Ecco come il giornalista d’inchiesta Giovanni Tizian, che all’epoca lavorava a Repubblica, metteva in relazione l’omicidio Panaro con quello di Giannino Losardo.

Giannino Losardo
Giannino Losardo

Due anni prima dell’omicidio Panaro, viene ucciso a Cetraro, pochi chilometri da Paola, Giannino Losardo, dirigente del Pci locale e capo della segreteria della Procura cittadina. I due casi potrebbero essere legati. Hanno comunque più di un punto in comune. A quei tempi, il vice pretore di Paola era Francesco Granata, un avvocato. Secondo il figlio di Losardo avrebbe ricevuto dal padre moribondo una importante confidenza: gli sarebbero stati indicati i possibili mandanti del delitto. Ma Granata ha sempre negato la circostanza. Anche nelle aule di Tribunale. Agonizzante, Losardo lo avrebbe esortato a “preoccuparsi di tutto”. Ma in ospedale, riportano i giornali dell’epoca, le voci raccolte nei reparti spiegavano e completavano quella frase. Losardo, morente, avrebbe detto al legale: “Tutti a Cetraro sanno chi è stato a sparare”. Un chiaro modo di puntare il dito contro la cosca del potente Franco Muto, il “re del pesce”, e i suoi picciotti. 

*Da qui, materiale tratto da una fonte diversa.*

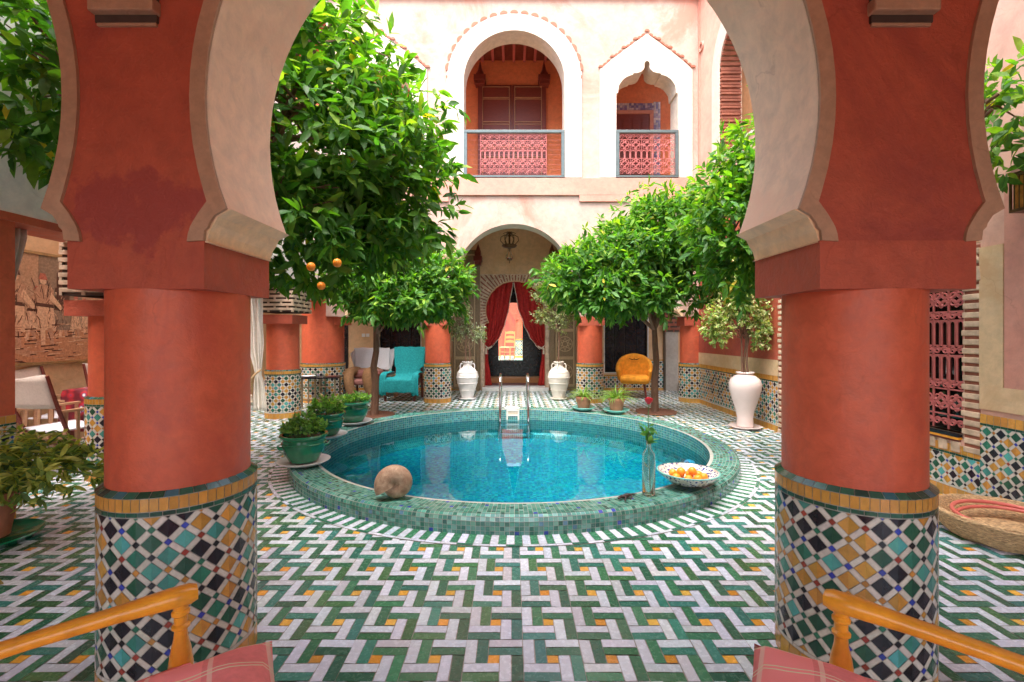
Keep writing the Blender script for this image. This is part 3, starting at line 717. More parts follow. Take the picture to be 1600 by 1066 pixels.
# carved tall door leaves folded back beside the doorway
for (a,b,pa,pb_) in((-1.42,-.86,-.86,-.78),(.99,1.50,.885,.985)):
    d=thing('carved_door_leaf','tall carved wooden door leaf folded back '+('left' if a<0 else 'right')+' of the red curtains','door',(0,0,0),group='carved door leaves beside the doorway')
    m=MB(); m.box(a,b,WY-.11,WY-.05,.03,3.35); m.build('leaf','carved',d)
    m=MB(); zs=[.12,.78,1.44,2.35,3.25]
    for z0,z1 in zip(zs,zs[1:]):
        m.box(a+.03,b-.03,WY-.125,WY-.108,z0,z0+.035); m.box(a+.03,b-.03,WY-.125,WY-.108,z1-.035,z1)
        m.box(a+.03,a+.06,WY-.125,WY-.108,z0+.035,z1-.035); m.box(b-.06,b-.03,WY-.125,WY-.108,z0+.035,z1-.035)
        cxm=(a+b)/2; czm=(z0+z1)/2; rr=min((b-a),(z1-z0))*.30
        for q in range(8):
            t=q*PI/4; m.tube([(cxm+rr*math.cos(t),WY-.112,czm+rr*math.sin(t)),(cxm+rr*math.cos(t+PI*.75),WY-.112,czm+rr*math.sin(t+PI*.75))],.010,4)
        m.tube([(cxm+rr*1.15*math.cos(t),WY-.112,czm+rr*1.15*math.sin(t)) for t in [i*PI/10 for i in range(20)]],.012,4,closed=True)
        for q in range(24):
            m.box(a+.035+(b-a-.07)*q/24,a+.035+(b-a-.07)*(q+.5)/24,WY-.122,WY-.108,z0-.028,z0-.008)
    m.build('carved_panel','carvedlight',d)
    m=MB(); m.box(pa,pb_,WY-.16,WY-.03,.0,2.98)
    for q in range(40): m.box(pa+.02,pb_-.02,WY-.166,WY-.158,.12+q*.07,.15+q*.07)
    m.build('post','carved',d)
    m=MB(); xm=(pa+pb_)/2; m.box(xm-.07,xm+.07,WY-.26,WY-.03,2.98,3.06,bv=.01); m.box(xm-.10,xm+.10,WY-.30,WY-.03,3.06,3.18,bv=.012); m.box(xm-.07,xm+.07,WY-.24,WY-.03,3.18,3.30,bv=.02); m.lathe([(.07,0),(.03,.12),(.0,.2)],(xm,WY-.12,3.30),8); m.build('corbel','dwood',d)
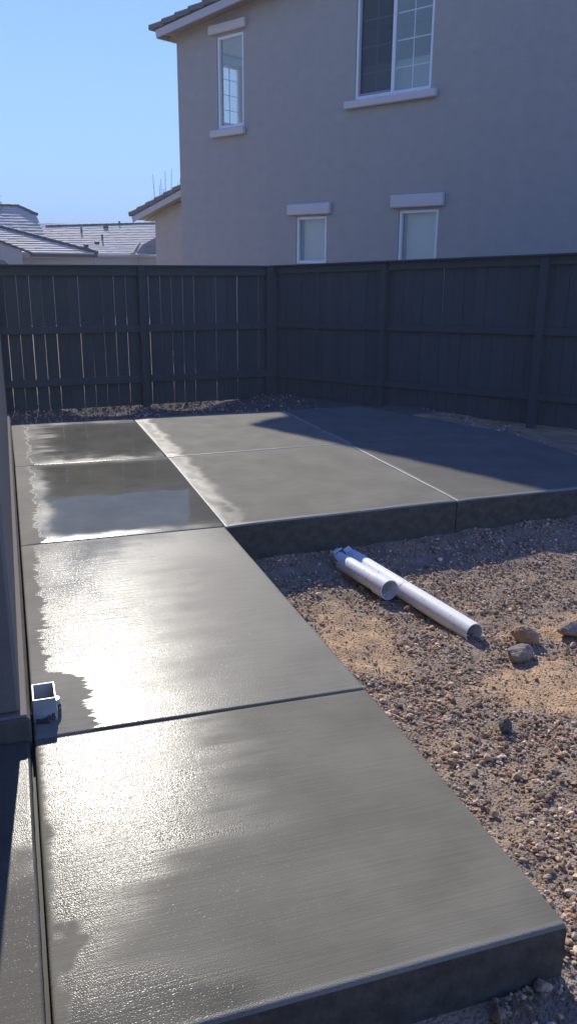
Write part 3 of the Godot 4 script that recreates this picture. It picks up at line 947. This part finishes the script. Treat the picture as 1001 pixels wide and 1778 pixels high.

Omicidio senza colpevoli. La morte di Losardo rimarrà senza responsabili. Così come l’uccisione di Pompeo Panaro, anche lui politico e amico intimo dell’avvocato Granata a cui Losardo rivolse le ultime sue parole. Il figlio del commerciante scomparso ricostruisce così fatti dell’epoca: “Un giorno gli rubano l’auto. Un uomo del gruppo Serpa, una potente cosca del Cosentino, si offre di aiutarlo a ritrovarla e gli dà un appuntamento. Ci va da solo e nessuno si è mai spiegato il motivo. Come ha fatto a non capire che si trattava di un tranello? Mio padre si fida, pensa che tornerà a casa. Arriva sul posto dove aveva lasciato l’auto. Probabilmente trova i suoi rapitori. È a cento metri da casa nostra. Lì vicino viene tenuto prigioniero per una settimana. Poi, probabilmente, viene trasferito in montagna e qui ucciso. Nel fascicolo c’è la testimonianza di un bambino che racconta cosa si diceva in giro, tra le montagne. Che mio padre era stato duro a morire, che hanno fatto fatica a farlo fuori. Non so se si trattava semplicemente di una vendetta per qualche torto. Non capisco perché mettere in piedi tutta questa messinscena. Per farlo fuori sarebbe bastato sparargli in strada”.

Quando Giuliano Serpa inizia la sua collaborazione con la giustizia parlerà anche di Panaro. Ammette di essere stato presente durante l’omicidio. Il capo ‘ndrina spiega che l’uomo è stato ucciso perché  voleva denunciare gli assassini di Luigi Gravina, un’altra vittima di mafia. Sarebbe stato bruciato. “Ma resto convinto”, ragiona Paolo, “che ci possono essere altri motivi.